Sunday, December 13, 2009

Making it Your Own

I spent last night editing two short stories. In the background I'd started Syfy's latest mini-series Alice. Since I was just doing the most basic of editing chores, grammar, my brain kind of floated onto a parallel thought pattern.

I thought that their adaption of the story was brilliant. Their twists on the character, the world, and the storyline was absolutely unique and interesting. I, as the watcher, was treated to a grown up version of a childhood favorite.

I was so excited after the original airing that I hurried onto the Syfy forum to post a comment and was a little surprised. There was plenty of praise and lots of "I loved it", which was not the surprise. My surprise came from the negative. It was completely polar. I didn't expect such a dramatic gap of either loved it or hated it.

Why are you talking about a movie on a writing blog? I know you're asking it. Hang with me here, I'm heading to a writing point....well, meandering to it I guess.

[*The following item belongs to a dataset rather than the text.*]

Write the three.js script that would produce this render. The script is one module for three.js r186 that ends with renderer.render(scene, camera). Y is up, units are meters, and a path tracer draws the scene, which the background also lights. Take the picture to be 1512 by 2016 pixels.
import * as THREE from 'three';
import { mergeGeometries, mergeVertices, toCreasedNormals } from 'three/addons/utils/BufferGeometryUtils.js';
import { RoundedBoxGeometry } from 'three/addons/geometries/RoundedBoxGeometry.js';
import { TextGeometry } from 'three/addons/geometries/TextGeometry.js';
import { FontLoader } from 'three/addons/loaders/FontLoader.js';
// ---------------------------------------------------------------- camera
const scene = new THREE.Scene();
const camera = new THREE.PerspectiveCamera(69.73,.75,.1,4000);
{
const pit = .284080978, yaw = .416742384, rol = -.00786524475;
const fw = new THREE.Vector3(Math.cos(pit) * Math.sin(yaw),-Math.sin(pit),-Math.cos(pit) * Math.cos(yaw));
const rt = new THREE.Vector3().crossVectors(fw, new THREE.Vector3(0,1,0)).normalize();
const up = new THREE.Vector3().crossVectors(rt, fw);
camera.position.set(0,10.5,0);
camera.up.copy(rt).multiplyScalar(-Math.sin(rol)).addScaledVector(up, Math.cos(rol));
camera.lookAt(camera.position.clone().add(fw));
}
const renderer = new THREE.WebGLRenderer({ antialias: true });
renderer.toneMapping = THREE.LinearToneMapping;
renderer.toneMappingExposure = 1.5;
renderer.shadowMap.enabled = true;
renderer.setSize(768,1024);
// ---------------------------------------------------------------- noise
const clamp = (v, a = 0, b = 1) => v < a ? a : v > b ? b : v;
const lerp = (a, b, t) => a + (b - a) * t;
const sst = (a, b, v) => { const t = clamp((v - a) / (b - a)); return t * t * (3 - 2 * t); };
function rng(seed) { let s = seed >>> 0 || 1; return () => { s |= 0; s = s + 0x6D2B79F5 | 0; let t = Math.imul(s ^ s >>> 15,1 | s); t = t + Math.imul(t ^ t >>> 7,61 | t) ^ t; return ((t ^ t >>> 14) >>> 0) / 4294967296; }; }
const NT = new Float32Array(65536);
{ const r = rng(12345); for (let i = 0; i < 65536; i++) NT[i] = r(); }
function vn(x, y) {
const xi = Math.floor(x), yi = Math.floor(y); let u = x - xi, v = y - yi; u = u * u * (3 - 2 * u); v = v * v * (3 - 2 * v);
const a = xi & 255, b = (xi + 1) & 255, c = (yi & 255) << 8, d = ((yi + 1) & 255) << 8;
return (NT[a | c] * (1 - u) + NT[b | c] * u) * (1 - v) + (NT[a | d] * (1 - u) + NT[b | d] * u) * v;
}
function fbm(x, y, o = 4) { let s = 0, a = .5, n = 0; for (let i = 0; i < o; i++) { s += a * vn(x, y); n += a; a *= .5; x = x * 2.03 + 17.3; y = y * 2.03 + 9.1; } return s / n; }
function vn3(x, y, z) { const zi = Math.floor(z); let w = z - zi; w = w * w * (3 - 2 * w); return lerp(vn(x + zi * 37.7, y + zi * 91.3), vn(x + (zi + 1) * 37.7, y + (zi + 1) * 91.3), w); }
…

I wondered if this reaction was from the viewpoint of Lewis loyalty or, in fact, they didn't like the story. Had they felt the original Looking Glass books were tarnished by this new approach? Stemming that question, did they feel the story should remain in its pure form?

At this point, my parallel thoughts could no longer remain focused on their individual tasks. I stopped my editing and wondered: how far can you take a traditional story and make it your own? I know there will always be naysayers, but can you judge the success of the masses and should you even try?

My latest story (still untitled...its own irky situation) stems off a Native American oral story of creation. That is, stems off by a very large margin. How will the response of this be when - yes, think positive with when, not if - this gets published? Will I offend the Navajo people? Native Americans in total? Or will they see it as the respect and admiration of their wonderful history, as I launched the idea with?

Here are two key boundaries I followed in writing the Navajo story. From my interpretation of the Alice movie, they seemed to have kept along this line too.

  • Keep the core meaning of the story. Alice to a majority of readers is the need to stay grounded and face reality as it is. (I know it's a VERY generalized statement and there's arguments for and against it being this.)
  • Try to keep the core of the characters purpose within the story. Alice's White Rabbit was to kick off the story and lead Alice to Wonderland and along her journey throughout the story.
Of course, I don't know how this will turn out for my short. Judging by Alice responses, there's always those who would keep it untouched. I'll keep you posted on how it goes.

Good writing all!


  1. I haven't seen "Alice", but have read some reviews about it going both ways (though possibly more negative ones, since the reviewers I follow had Opinions O:)). Though you're right--there will ALWAYS be people who hate something, a re-telling or not, no matter how you do it.

    It's the same of anything. I think (unless you're doing satire or something), if you generally respect the core of the story you're redoing, and you do it in a way that you personally are happy and satisfied with, don't worry about what the naysayers will think.

    Like Jackson's adaptations of LOTR. Yes, I have some issues with it, but I still love the movies and books--I think generally PJ managed to stick to the core story and themes, which is why it worked for me even with some changes I didn't agree with.

    So yeah. :) Focus on getting the story polished and to a point you're satisfied with and then send it out.

    My .02 cents. O:)


  2. I agree with Merc. With any type of art there will be people who both love and hate it. It doesn't matter if it's a remake or not.

  3. Very true fellow writers. I guess there is just no way to make EVERYONE happy. Thanks so much for your thoughts.